Directions
Please count the lines below that contain the word "Blender", and reply with that number alone.

Records with scene code:

★ ★ ★ ★ ★ ★ ★

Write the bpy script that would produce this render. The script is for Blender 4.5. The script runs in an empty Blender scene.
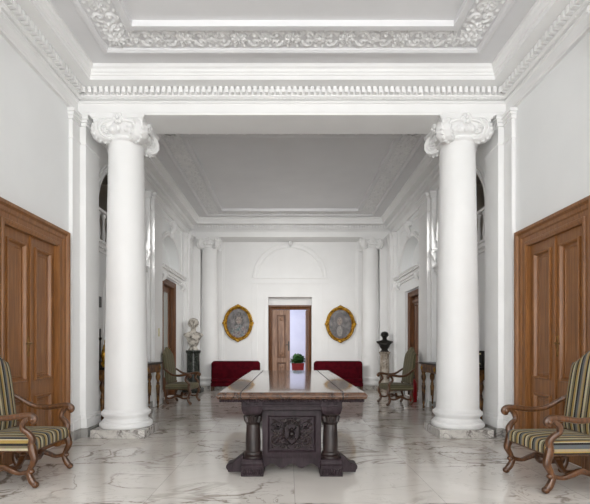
import bpy, math, random
import numpy as np
from mathutils import Matrix, Vector
random.seed(7)
PI = math.pi
COL = bpy.context.scene.collection

# ------------------------------------------------------------------ mesh builder
class MB:
    def __init__(s):
        s.v = []; s.f = []; s.uv = {}; s.M = Matrix.Identity(4)
    def add(s, verts, faces, uvs=None):
        n = len(s.v)
        for p in verts:
            s.v.append(tuple(s.M @ Vector(p)))
        for i, f in enumerate(faces):
            if uvs is not None:
                s.uv[len(s.f)] = [uvs[k] for k in f]
            s.f.append([k + n for k in f])
        return s
    def box(s, x0, x1, y0, y1, z0, z1):
        v = [(x0,y0,z0),(x1,y0,z0),(x1,y1,z0),(x0,y1,z0),(x0,y0,z1),(x1,y0,z1),(x1,y1,z1),(x0,y1,z1)]
        return s.add(v, [(0,3,2,1),(4,5,6,7),(0,1,5,4),(1,2,6,5),(2,3,7,6),(3,0,4,7)])
    def stack(s, x0, x1, y0, y1, prof):
        """square-plan moulding: prof = [(z, outset)]"""
        v = []; f = []
        for z, o in prof:
            v += [(x0-o,y0-o,z),(x1+o,y0-o,z),(x1+o,y1+o,z),(x0-o,y1+o,z)]
        n = len(prof)
        for i in range(n-1):
            for k in range(4):
                a = i*4+k; b = i*4+(k+1) % 4
                f.append((a,b,b+4,a+4))
        f.append((3,2,1,0)); f.append(tuple(range(n*4-4, n*4)))
        return s.add(v, f)
    def lathe(s, prof, c=(0,0,0), segs=32, lobes=0, depth=0.0):
        v = []; f = []
        for r, z in prof:
            for k in range(segs):
                a = 2*PI*k/segs
                rr = r*(1 + depth*math.cos(lobes*a)) if lobes else r
                v.append((c[0]+rr*math.cos(a), c[1]+rr*math.sin(a), c[2]+z))
        n = len(prof)
        for i in range(n-1):
            for k in range(segs):
                k2 = (k+1) % segs
                f.append((i*segs+k, i*segs+k2, (i+1)*segs+k2, (i+1)*segs+k))
        f.append(tuple(range(segs-1, -1, -1))); f.append(tuple(range((n-1)*segs, n*segs)))
        return s.add(v, f)
    def tube(s, pts, radii, segs=10, smooth=4, flat=1.0, up=(0,0,1), power=2.0):
        P = [Vector(p) for p in pts]
        R = list(radii) if hasattr(radii, '__len__') else [radii]*len(P)
        if smooth > 1 and len(P) > 2:
            Q = []; RQ = []
            for i in range(len(P)-1):
                p0 = P[max(i-1,0)]; p1 = P[i]; p2 = P[i+1]; p3 = P[min(i+2,len(P)-1)]
                for k in range(smooth):
                    t = k/smooth
                    Q.append(0.5*((2*p1)+(p2-p0)*t+(2*p0-5*p1+4*p2-p3)*t*t+(3*p1-p0-3*p2+p3)*t**3))
                    RQ.append(R[i]*(1-t)+R[i+1]*t)
            Q.append(P[-1]); RQ.append(R[-1]); P, R = Q, RQ
        v = []; f = []
        prev = None
        for i, p in enumerate(P):
            t = (P[min(i+1,len(P)-1)]-P[max(i-1,0)]).normalized()
            u = Vector(up) if prev is None else prev
            x = t.cross(u)
            if x.length < 1e-4: x = t.cross(Vector((0.3,1,0.2)))
            x.normalize(); y = x.cross(t).normalized(); prev = y
            for k in range(segs):
                a = 2*PI*k/segs
                ca, sa = math.cos(a), math.sin(a)
                ca = math.copysign(abs(ca)**(2/power), ca); sa = math.copysign(abs(sa)**(2/power), sa)
                v.append(tuple(p + x*(R[i]*ca) + y*(R[i]*flat*sa)))
        n = len(P)
        for i in range(n-1):
            for k in range(segs):
                k2 = (k+1) % segs
                f.append((i*segs+k, i*segs+k2, (i+1)*segs+k2, (i+1)*segs+k))
        f.append(tuple(range(segs-1,-1,-1))); f.append(tuple(range((n-1)*segs, n*segs)))
        return s.add(v, f)
    def ball(s, c, rx, ry=None, rz=None, segs=12, rings=8):
        ry = rx if ry is None else ry; rz = rx if rz is None else rz
        v = [(c[0],c[1],c[2]-rz)]; f = []
        for i in range(1, rings):
            b = -PI/2+PI*i/rings
            for k in range(segs):
                a = 2*PI*k/segs
                v.append((c[0]+rx*math.cos(b)*math.cos(a), c[1]+ry*math.cos(b)*math.sin(a), c[2]+rz*math.sin(b)))
        v.append((c[0],c[1],c[2]+rz)); L = len(v)-1
        for k in range(segs):
            k2 = (k+1) % segs
            f.append((0, 1+k2, 1+k)); f.append((L, L-segs+k, L-segs+k2))
            for i in range(rings-2):
                f.append((1+i*segs+k, 1+i*segs+k2, 1+(i+1)*segs+k2, 1+(i+1)*segs+k))
        return s.add(v, f)
    def grid(s, nu, nv, fn, uvfn=None, closeu=False):
        v = []; uv = []; f = []
        for j in range(nv):
            for i in range(nu):
                v.append(fn(i, j))
                uv.append(uvfn(i, j) if uvfn else (0,0))
        for j in range(nv-1):
            for i in range(nu if closeu else nu-1):
                i2 = (i+1) % nu
                f.append((j*nu+i, j*nu+i2, (j+1)*nu+i2, (j+1)*nu+i))
        return s.add(v, f, uv if uvfn else None)
    def rectloops(s, x0, x1, y0, y1, prof, close=False):
        """moulding running round the inside of a rectangle: prof = [(inset, z)]"""
        v = []; f = []
        for p, z in prof:
            v += [(x0+p,y0+p,z),(x1-p,y0+p,z),(x1-p,y1-p,z),(x0+p,y1-p,z)]
        n = len(prof)
        for i in range(n-1):
            for k in range(4):
                a = i*4+k; b = i*4+(k+1) % 4
                f.append((a,b,b+4,a+4))
        if close: f.append(tuple(range(n*4-4, n*4)))
        return s.add(v, f)
    def panel(s, mp, u0, u1, v0, v1, prof):
        """nested rectangles on a face: prof = [(inset, depth)], mp maps (u,v,d) to xyz"""
        v = []; f = []
        for p, d in prof:
            v += [mp(u0+p,v0+p,d), mp(u1-p,v0+p,d), mp(u1-p,v1-p,d), mp(u0+p,v1-p,d)]
        n = len(prof)
        for i in range(n-1):
            for k in range(4):
                a = i*4+k; b = i*4+(k+1) % 4
                f.append((a,b,b+4,a+4))
        f.append(tuple(range(n*4-4, n*4)))
        return s.add(v, f)
    def casing(s, mp, u0, u1, v1, prof, v0=0.0):
        v = []; f = []
        for o, d in prof:
            v += [mp(u0-o,v0,d), mp(u0-o,v1+o,d), mp(u1+o,v1+o,d), mp(u1+o,v0,d)]
        n = len(prof)
        for i in range(n-1):
            for k in range(3):
                a = i*4+k
                f.append((a,a+1,a+5,a+4))
        return s.add(v, f)
    def mbox(s, mp, u0, u1, v0, v1, d0, d1):
        v = [mp(u0,v0,d0),mp(u1,v0,d0),mp(u1,v1,d0),mp(u0,v1,d0),mp(u0,v0,d1),mp(u1,v0,d1),mp(u1,v1,d1),mp(u0,v1,d1)]
        return s.add(v, [(0,3,2,1),(4,5,6,7),(0,1,5,4),(1,2,6,5),(2,3,7,6),(3,0,4,7)])
    def strip(s, mp, path, prof):
        """moulding along an open 2-D path (u,v): prof = [(offset to the left of travel, depth)]"""
        n = len(path); v = []; f = []
        for i, (u, w) in enumerate(path):
            a = path[max(i-1,0)]; b = path[min(i+1,n-1)]
            tx, ty = b[0]-a[0], b[1]-a[1]; L = math.hypot(tx,ty)
            nx, ny = -ty/L, tx/L
            for o, d in prof:
                v.append(mp(u+nx*o, w+ny*o, d))
        m = len(prof)
        for i in range(n-1):
            for k in range(m-1):
                f.append((i*m+k, i*m+k+1, (i+1)*m+k+1, (i+1)*m+k))
        return s.add(v, f)
    def build(s, name, mat, parent=None, loc=None, sharp=38, bevel=0.0):
        me = bpy.data.meshes.new(name)
        me.from_pydata(s.v, [], s.f)
        if s.uv:
            ul = me.uv_layers.new(name='UVMap')
            for pi, p in enumerate(me.polygons):
                u = s.uv.get(pi)
                if u:
                    for li, q in zip(p.loop_indices, u): ul.data[li].uv = q
        import bmesh
        bm = bmesh.new(); bm.from_mesh(me)
        bmesh.ops.recalc_face_normals(bm, faces=bm.faces)
        bm.to_mesh(me); bm.free()
        me.polygons.foreach_set('use_smooth', [True]*len(me.polygons))
        me.set_sharp_from_angle(angle=math.radians(sharp))
        me.materials.append(mat)
        o = bpy.data.objects.new(name, me); COL.objects.link(o)
        if parent is not None: o.parent = parent
        if loc is not None: o.location = loc
        if bevel:
            b = o.modifiers.new('bevel', 'BEVEL'); b.width = bevel; b.segments = 2; b.limit_method = 'ANGLE'
        return o

def tag(o, label=None, cat=None, group=None, kind=None):
    if label: o['label'] = label
    if cat: o['category'] = cat
    if group: o['group'] = group
    if kind: o['kind'] = kind
    return o
def thing(name, label, cat, loc=(0,0,0), rz=0.0, group=None):
    o = bpy.data.objects.new(name, None); COL.objects.link(o)
    o.location = loc; o.rotation_euler = (0,0,rz); o.empty_display_size = 0.2
    return tag(o, label, cat, group)
def struct(o): o['kind'] = 'structure'; return o
def sroot(name):
    o = bpy.data.objects.new(name, None); COL.objects.link(o); return struct(o)
def dup(root, loc, rz, label, group=None):
    r = root.copy(); COL.objects.link(r); r.location = loc; r.rotation_euler = (0,0,rz); r['label'] = label
    if group: r['group'] = group
    for ch in list(root.children):
        c = ch.copy(); COL.objects.link(c); c.parent = r
        for g in list(ch.children):
            d = g.copy(); COL.objects.link(d); d.parent = c
    return r

# ------------------------------------------------------------------ materials
def new_mat(name):
    m = bpy.data.materials.new(name); m.use_nodes = True
    nt = m.node_tree; b = nt.nodes['Principled BSDF']
    return m, nt, b
def N(nt, t, **kw):
    n = nt.nodes.new(t)
    for k, v in kw.items():
        if hasattr(n, k) and not k[0].isupper(): setattr(n, k, v)
    return n
def ramp(nt, stops, interp='LINEAR'):
    r = nt.nodes.new('ShaderNodeValToRGB'); r.color_ramp.interpolation = interp
    e = r.color_ramp.elements
    while len(e) > 1: e.remove(e[0])
    e[0].position = stops[0][0]; e[0].color = (*stops[0][1], 1)
    for p, c in stops[1:]:
        q = e.new(p); q.color = (*c, 1)
    return r
def srgb(r, g, b):
    return tuple(((c/255+0.055)/1.055)**2.4 if c > 10 else c/255/12.92 for c in (r,g,b))
def coords(nt, scale=(1,1,1), src='Object'):
    tc = nt.nodes.new('ShaderNodeTexCoord'); mp = nt.nodes.new('ShaderNodeMapping')
    mp.inputs['Scale'].default_value = scale
    nt.links.new(tc.outputs[src], mp.inputs['Vector']); return mp.outputs['Vector']
def noisy(name, c1, c2, scale=3.0, rough=0.5, bump=0.0, bscale=40.0, vec=(1,1,1), detail=4.0, metal=0.0, lo=0.35, hi=0.65, coat=0.0):
    m, nt, b = new_mat(name)
    v = coords(nt, vec)
    n = nt.nodes.new('ShaderNodeTexNoise'); n.inputs['Scale'].default_value = scale; n.inputs['Detail'].default_value = detail
    nt.links.new(v, n.inputs['Vector'])
    r = ramp(nt, [(lo, c1), (hi, c2)])
    nt.links.new(n.outputs['Fac'], r.inputs['Fac']); nt.links.new(r.outputs['Color'], b.inputs['Base Color'])
    b.inputs['Roughness'].default_value = rough; b.inputs['Metallic'].default_value = metal
    b.inputs['Coat Weight'].default_value = coat
    if bump:
        n2 = nt.nodes.new('ShaderNodeTexNoise'); n2.inputs['Scale'].default_value = bscale
        nt.links.new(v, n2.inputs['Vector'])
        bp = nt.nodes.new('ShaderNodeBump'); bp.inputs['Strength'].default_value = bump; bp.inputs['Distance'].default_value = 0.01
        nt.links.new(n2.outputs['Fac'], bp.inputs['Height']); nt.links.new(bp.outputs['Normal'], b.inputs['Normal'])
    return m
def wood(name, dark, mid, light, vec=(9,9,0.7), rough=0.4, coat=0.0, scale=3.0):
    m, nt, b = new_mat(name)
    v = coords(nt, vec)
    n = nt.nodes.new('ShaderNodeTexNoise'); n.inputs['Scale'].default_value = scale; n.inputs['Detail'].default_value = 8
    n.inputs['Distortion'].default_value = 0.6; n.inputs['Roughness'].default_value = 0.65
    nt.links.new(v, n.inputs['Vector'])
    r = ramp(nt, [(0.28, dark), (0.5, mid), (0.72, light)])
    nt.links.new(n.outputs['Fac'], r.inputs['Fac']); nt.links.new(r.outputs['Color'], b.inputs['Base Color'])
    b.inputs['Roughness'].default_value = rough; b.inputs['Coat Weight'].default_value = coat; b.inputs['Coat Roughness'].default_value = 0.08
    bp = nt.nodes.new('ShaderNodeBump'); bp.inputs['Strength'].default_value = 0.12; bp.inputs['Distance'].default_value = 0.004
    nt.links.new(n.outputs['Fac'], bp.inputs['Height']); nt.links.new(bp.outputs['Normal'], b.inputs['Normal'])
    return m
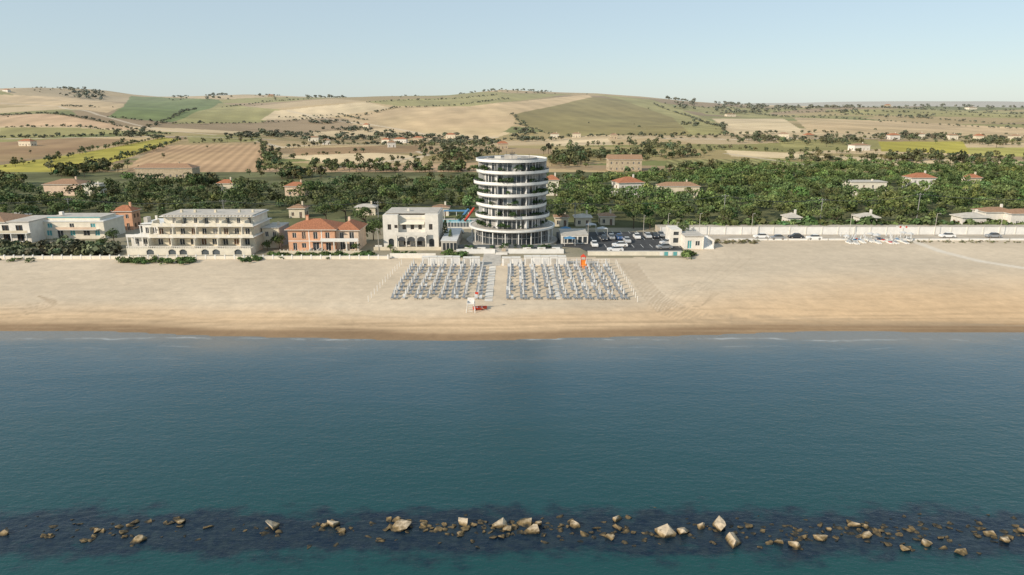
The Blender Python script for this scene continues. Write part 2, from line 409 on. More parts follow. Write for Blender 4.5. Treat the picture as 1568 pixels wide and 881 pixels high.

★ ★ ★ ★ ★ ★ ★

Written answer
2